Access to cheap utilities and transportation

Many of the brownfield sites in Pennsylvania offer the infrastructure, proximity to railroads, waterways highways and, best of all, access to cheap natural gas that’s being extracted nearby. Pennsylvania is increasingly becoming known as a producer of natural gas thanks to the Marcellus Shale Formation, which is the home to a massive abundance of largely untapped natural gas.

As the drilling of natural gas in Pennsylvania continues to grow, manufacturers in the region are increasingly leaning on natural gas as opposed to coal, which has historically served as the power source for these plants. This proximity to inexpensive power sources, as well as access to pipelines to transport it, could provide manufacturers in the region with a significant cost advantage over their competitors across the country. When the goods are eventually produced, the railroads, waterways and highways nearby can also help cut down on shipping and logistics costs when transporting the finished products.

Clearing the Remaining Hurdles

Despite the potential promise that brownfield real estate in Pennsylvania potentially provides for developers, it is not completely without risks or challenges. No two brownfield sites will be identical. Some may have more environmental issues than others. The degree of cooperation from local governments may vary based on the specific municipality. To clear these remaining hurdles, developers will need to launch aggressive engagement efforts with local governments and regulators, manufacturers and existing site owners. They will need to rely on partners with a keen understanding of the local landscape and legal considerations.

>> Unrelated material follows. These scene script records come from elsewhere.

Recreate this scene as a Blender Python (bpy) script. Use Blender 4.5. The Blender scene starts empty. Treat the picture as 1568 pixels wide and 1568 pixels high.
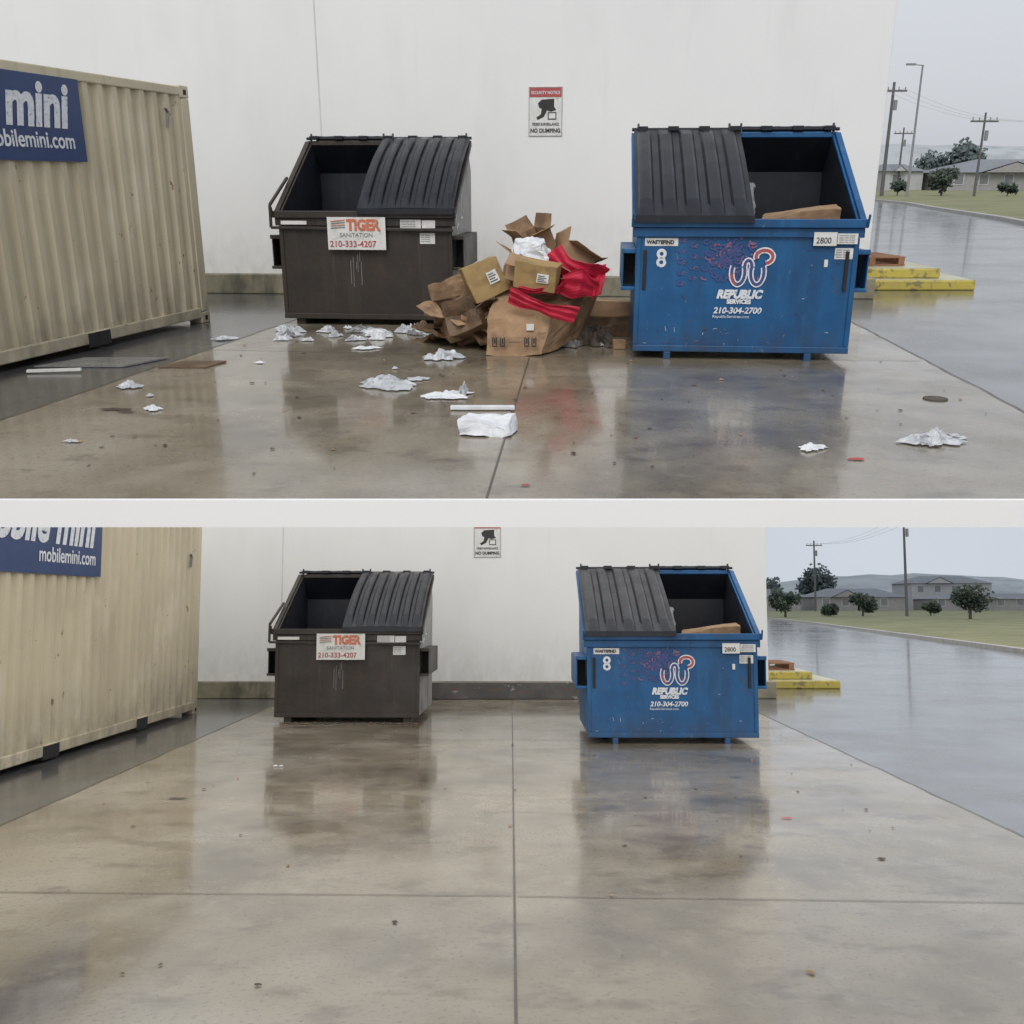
import bpy, bmesh, math, random
from mathutils import Matrix, Vector, Euler, noise as mnoise
random.seed(7)
R=math.radians
scene=bpy.context.scene
scene.view_settings.view_transform='Standard'
scene.view_settings.look='None'
scene.view_settings.exposure=0

# ------------------------------------------------------------------ materials
def nd(nt,t,**k):
    n=nt.nodes.new(t)
    for a,b in k.items(): setattr(n,a,b)
    return n
def pmat(name,c1,c2=None,scale=4,rough=.5,rough2=None,bump=0.0,bscale=None,stretch=(1,1,1),
         spec=.5,metal=0,layers=(),lo=.35,hi=.65,coat=0,detail=3,rscale=None,coatr=.1,bdist=.02,zdirt=None):
    m=bpy.data.materials.new(name); m.use_nodes=True
    nt=m.node_tree; b=nt.nodes['Principled BSDF']; L=nt.links.new
    tc=nd(nt,'ShaderNodeTexCoord')
    def nz(sc,st,det=3,off=0):
        mp=nd(nt,'ShaderNodeMapping'); mp.inputs['Scale'].default_value=st
        mp.inputs['Location'].default_value=(off,off*1.7,off*.3)
        L(tc.outputs['Object'],mp.inputs[0])
        n=nd(nt,'ShaderNodeTexNoise'); n.inputs['Scale'].default_value=sc
        n.inputs['Detail'].default_value=det; n.inputs['Roughness'].default_value=.65
        L(mp.outputs[0],n.inputs['Vector']); return n.outputs['Fac']
    def mr(src,a,bb,c=0,d=1):
        r=nd(nt,'ShaderNodeMapRange'); r.inputs[1].default_value=a; r.inputs[2].default_value=bb
        r.inputs[3].default_value=c; r.inputs[4].default_value=d; L(src,r.inputs[0]); return r.outputs[0]
    def mix(fac,a,bb):
        x=nd(nt,'ShaderNodeMix'); x.data_type='RGBA'
        L(fac,x.inputs[0])
        for s,i in ((a,6),(bb,7)):
            if isinstance(s,(tuple,list)): x.inputs[i].default_value=(*s,1)
            else: L(s,x.inputs[i])
        return x.outputs[2]
    if c2 is None: c2=tuple(c*.82 for c in c1)
    col=mix(mr(nz(scale,stretch,detail),lo,hi),c1,c2)
    for i,(c,sc,st,a,bb,amt) in enumerate(layers):
        col=mix(mr(nz(sc,st,3,3.1*(i+1)),a,bb,0,amt),col,c)
    if zdirt:   # splash dirt rising from the ground: (colour, height, amount)
        sp=nd(nt,'ShaderNodeSeparateXYZ'); L(tc.outputs['Object'],sp.inputs[0])
        g=mr(sp.outputs[2],.0,zdirt[1],1,0)
        mu=nd(nt,'ShaderNodeMath'); mu.operation='MULTIPLY'; L(g,mu.inputs[0]); L(mr(nz(6,(1,1,.5),3,7),.3,.7,0,zdirt[2]),mu.inputs[1])
        col=mix(mu.outputs[0],col,zdirt[0])
    L(col,b.inputs['Base Color'])
    if rough2 is None: b.inputs['Roughness'].default_value=rough
    else: L(mr(nz(rscale or scale*.7,stretch,3,9),.38,.62,rough,rough2),b.inputs['Roughness'])
    b.inputs['Specular IOR Level'].default_value=spec
    b.inputs['Metallic'].default_value=metal
    b.inputs['Coat Weight'].default_value=coat; b.inputs['Coat Roughness'].default_value=coatr
    if bump:
        bn=nd(nt,'ShaderNodeBump'); bn.inputs['Strength'].default_value=bump; bn.inputs['Distance'].default_value=bdist
        L(nz(bscale or scale*4,stretch,2,5),bn.inputs['Height']); L(bn.outputs[0],b.inputs['Normal'])
    return m

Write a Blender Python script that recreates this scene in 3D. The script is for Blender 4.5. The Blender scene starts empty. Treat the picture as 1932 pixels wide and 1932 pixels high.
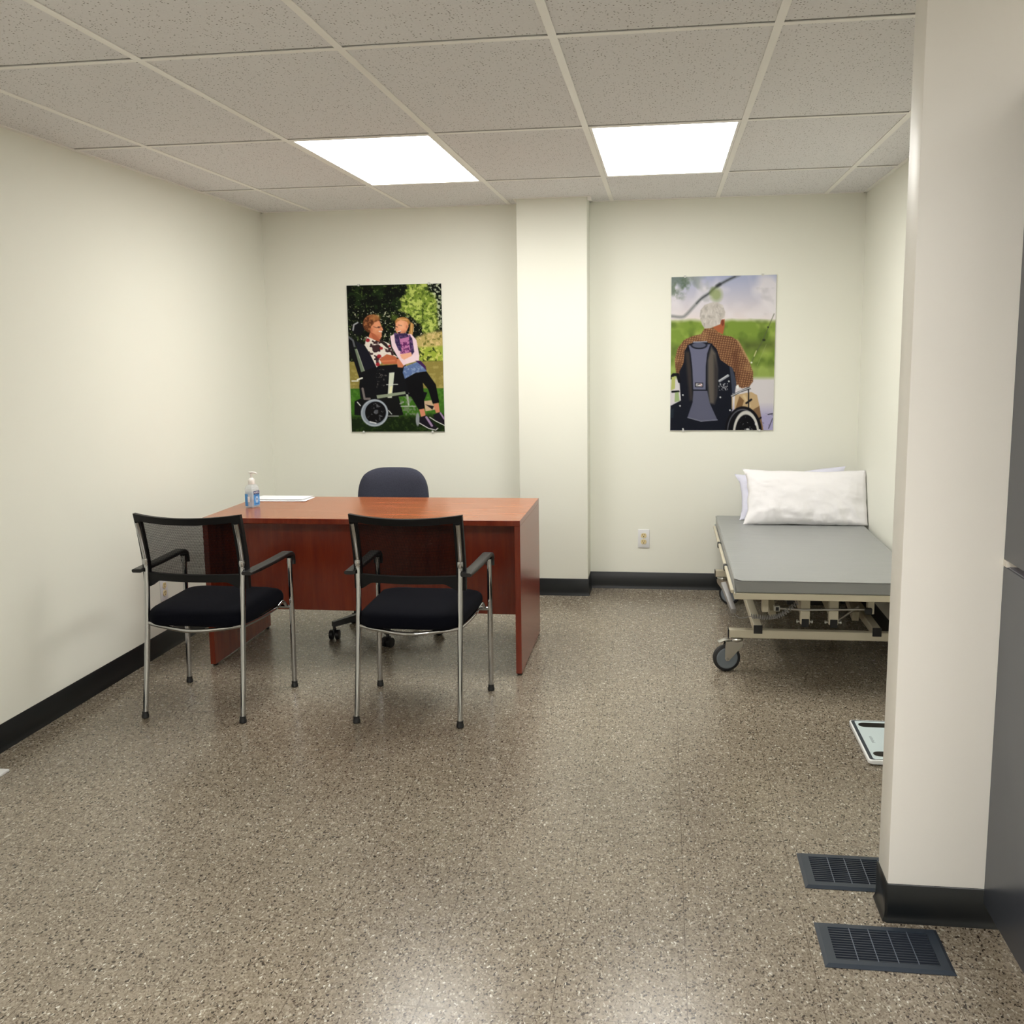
import bpy, bmesh, math, random
import numpy as np
from mathutils import Vector, Matrix, noise as mn

SC = bpy.context.scene
COL = SC.collection
PI = math.pi

# ------------------------------------------------------------------ colour / materials
def lin(r, g, b):
    def f(c):
        c /= 255.0
        return c / 12.92 if c <= 0.04045 else ((c + 0.055) / 1.055) ** 2.4
    return (f(r), f(g), f(b), 1.0)

class NT:
    def __init__(self, name):
        self.m = bpy.data.materials.new(name); self.m.use_nodes = True
        self.t = self.m.node_tree
        self.b = self.t.nodes['Principled BSDF']
        self.out = self.t.nodes['Material Output']
    def n(self, typ, **kw):
        nd = self.t.nodes.new(typ)
        for k, v in kw.items():
            setattr(nd, k, v)
        return nd
    def l(self, a, b):
        self.t.links.new(a, b)
    def math(self, op, a, b=None, c=None):
        nd = self.n('ShaderNodeMath', operation=op)
        for i, v in enumerate((a, b, c)):
            if v is None: continue
            if isinstance(v, (int, float)): nd.inputs[i].default_value = v
            else: self.l(v, nd.inputs[i])
        return nd.outputs[0]
    def mix(self, fac, a, b, mode='MIX'):
        nd = self.n('ShaderNodeMix', data_type='RGBA', blend_type=mode)
        for i, v in ((0, fac), (6, a), (7, b)):
            if isinstance(v, (int, float, tuple)): nd.inputs[i].default_value = v
            else: self.l(v, nd.inputs[i])
        return nd.outputs[2]
    def ramp(self, fac, stops, interp='LINEAR'):
        nd = self.n('ShaderNodeValToRGB'); cr = nd.color_ramp; cr.interpolation = interp
        while len(cr.elements) < len(stops): cr.elements.new(0.5)
        for e, (p, c) in zip(cr.elements, stops):
            e.position = p; e.color = c
        self.l(fac, nd.inputs[0]); return nd.outputs[0]
    def coords(self, scale=(1, 1, 1), rot=(0, 0, 0)):
        tc = self.n('ShaderNodeTexCoord'); mp = self.n('ShaderNodeMapping')
        mp.inputs['Scale'].default_value = scale; mp.inputs['Rotation'].default_value = rot
        self.l(tc.outputs['Object'], mp.inputs[0]); return mp.outputs[0]
    def noise(self, vec, scale, detail=2.0, rough=0.5):
        nd = self.n('ShaderNodeTexNoise'); nd.inputs['Scale'].default_value = scale
        nd.inputs['Detail'].default_value = detail; nd.inputs['Roughness'].default_value = rough
        if vec is not None: self.l(vec, nd.inputs['Vector'])
        return nd
    def bump(self, h, strength=0.2, dist=0.002):
        nd = self.n('ShaderNodeBump'); nd.inputs['Strength'].default_value = strength
        nd.inputs['Distance'].default_value = dist
        self.l(h, nd.inputs['Height']); self.l(nd.outputs[0], self.b.inputs['Normal'])
    def set(self, **kw):
        for k, v in kw.items():
            self.b.inputs[k.replace('_', ' ')].default_value = v
        return self

def simple(name, col, rough=0.5, metal=0.0, spec=0.5, nscale=0, nstr=0.1, ndist=0.001, vary=0.0):
    t = NT(name); t.set(Base_Color=col, Roughness=rough, Metallic=metal)
    t.b.inputs['Specular IOR Level'].default_value = spec
    if nscale or vary:
        v = t.coords(); nz = t.noise(v, nscale or 20)
        if nscale: t.bump(nz.outputs[0], nstr, ndist)
        if vary:
            a = tuple(c * (1 - vary) for c in col[:3]) + (1,); b = tuple(min(1, c * (1 + vary)) for c in col[:3]) + (1,)
            t.l(t.mix(nz.outputs[0], a, b), t.b.inputs['Base Color'])
    return t.m

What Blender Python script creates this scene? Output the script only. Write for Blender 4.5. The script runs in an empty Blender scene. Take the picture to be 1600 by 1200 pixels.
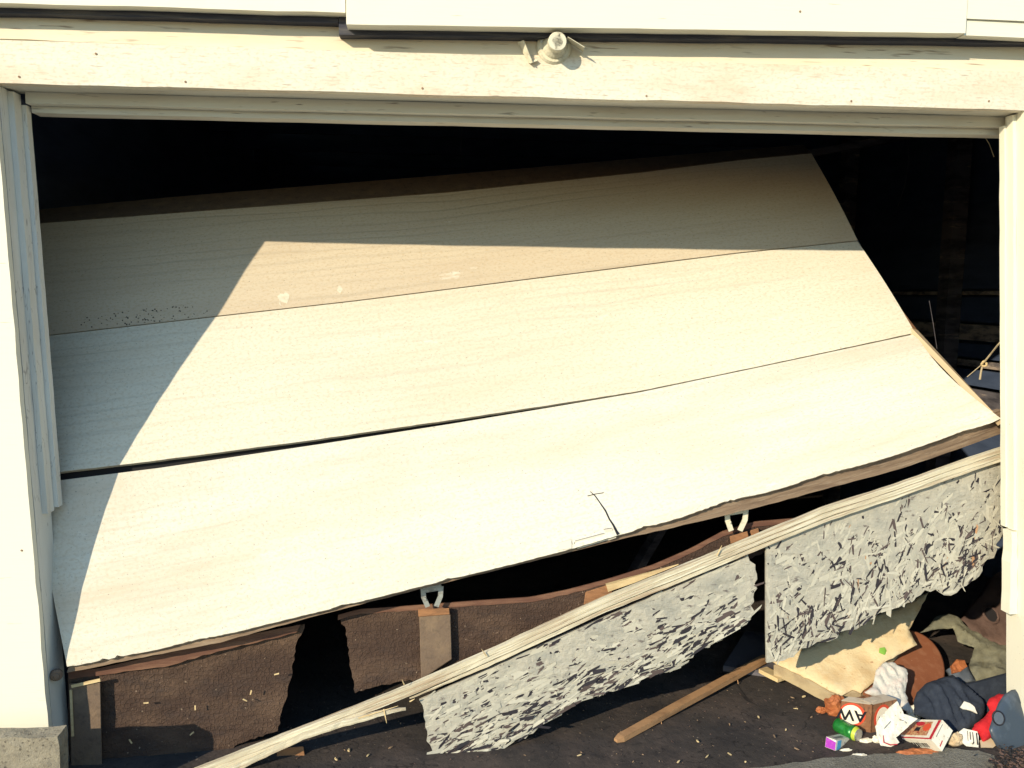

However, these are hardly insurmountable issues. Considering the potential for cost savings for manufacturers, the increasing cooperation of regulators and local governments, and the opportunity to bring economic revitalization back to these rural areas, the case for brownfield redevelopment is clear. The industrial and manufacturing renaissance is already under way, and the tremendous business potential seems simply too significant to pass up.